$$\frac{768 \times 768 \times 768 + 232 \times 232 \times 232}{768 \times 768 - 768 \times 232 + 232 \times 232} = x$$
Aptitude
Number System
Difficulty: Medium
Choose an option
-
A1000
-
B536
-
C500
-
D268
-
ENone of these
Answer
Correct Answer: 1000
Explanation
### Concept & Formula
This mathematical expression maps perfectly to the factorization of the sum of two perfect cubes. The large numbers are merely placeholders for variables in a standard formula.

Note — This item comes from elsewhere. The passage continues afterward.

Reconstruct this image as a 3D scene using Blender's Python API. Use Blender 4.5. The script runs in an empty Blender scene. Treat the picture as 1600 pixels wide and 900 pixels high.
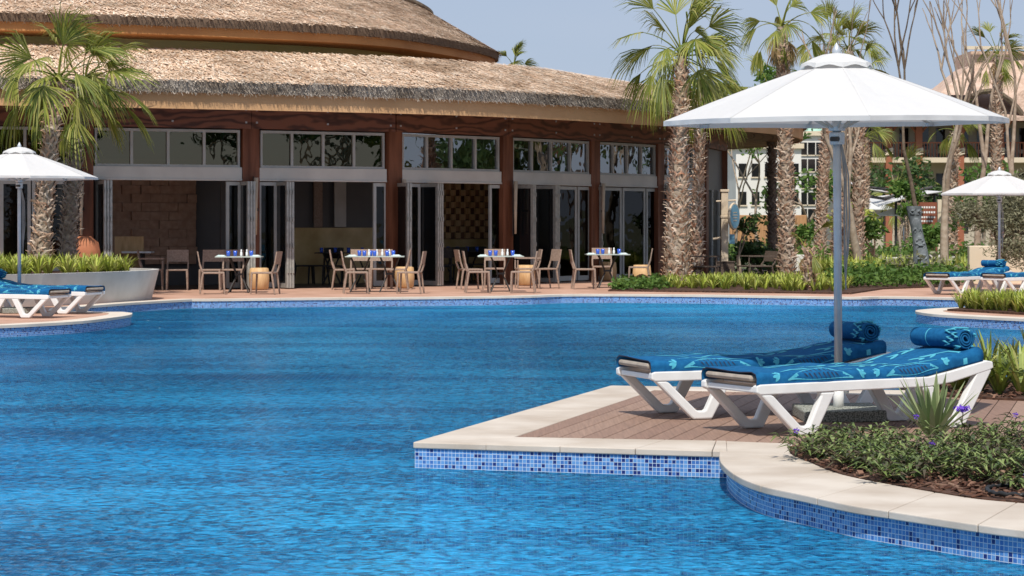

$$a^3 + b^3 = (a + b)(a^2 - ab + b^2)$$
### Step-by-Step Solution
* Identify the recurring large numbers and assign them to algebraic variables:
* Let $a = 768$
* Let $b = 232$
* Rewrite the provided fraction completely in terms of $a$ and $b$:
$$\frac{a \times a \times a + b \times b \times b}{a \times a - a \times b + b \times b}$$
* Simplify the expression using cube and square exponents:
$$\frac{a^3 + b^3}{a^2 - ab + b^2}$$
* Expand the numerator using the standard sum of cubes algebraic identity:
$$\frac{(a + b)(a^2 - ab + b^2)}{a^2 - ab + b^2}$$
* The large trinomial $(a^2 - ab + b^2)$ is present in both the numerator and the denominator, so they cancel each other out completely:
$$a + b$$
* Substitute the original numerical values back into the simplified expression and evaluate:
$$768 + 232 = 1000$$
### Exam Strategy & Shortcut
Memorize the structural form $\frac{a^3 + b^3}{a^2 - ab + b^2}$. When you spot a sum of three multiplied identical terms in the numerator and a corresponding mix of squares in the denominator, the answer is always simply $a + b$. Mentally add the two unique numbers in the problem ($768 + 232$) to arrive at 1000 instantly.
### Common Pitfall
Students frequently panic at the sight of massive multiplication operations and attempt digit-by-digit calculation, which is a guaranteed way to run out of time on an aptitude test. Always look for algebraic reductions first.
### Final Answer
Therefore, the correct answer is **1000**.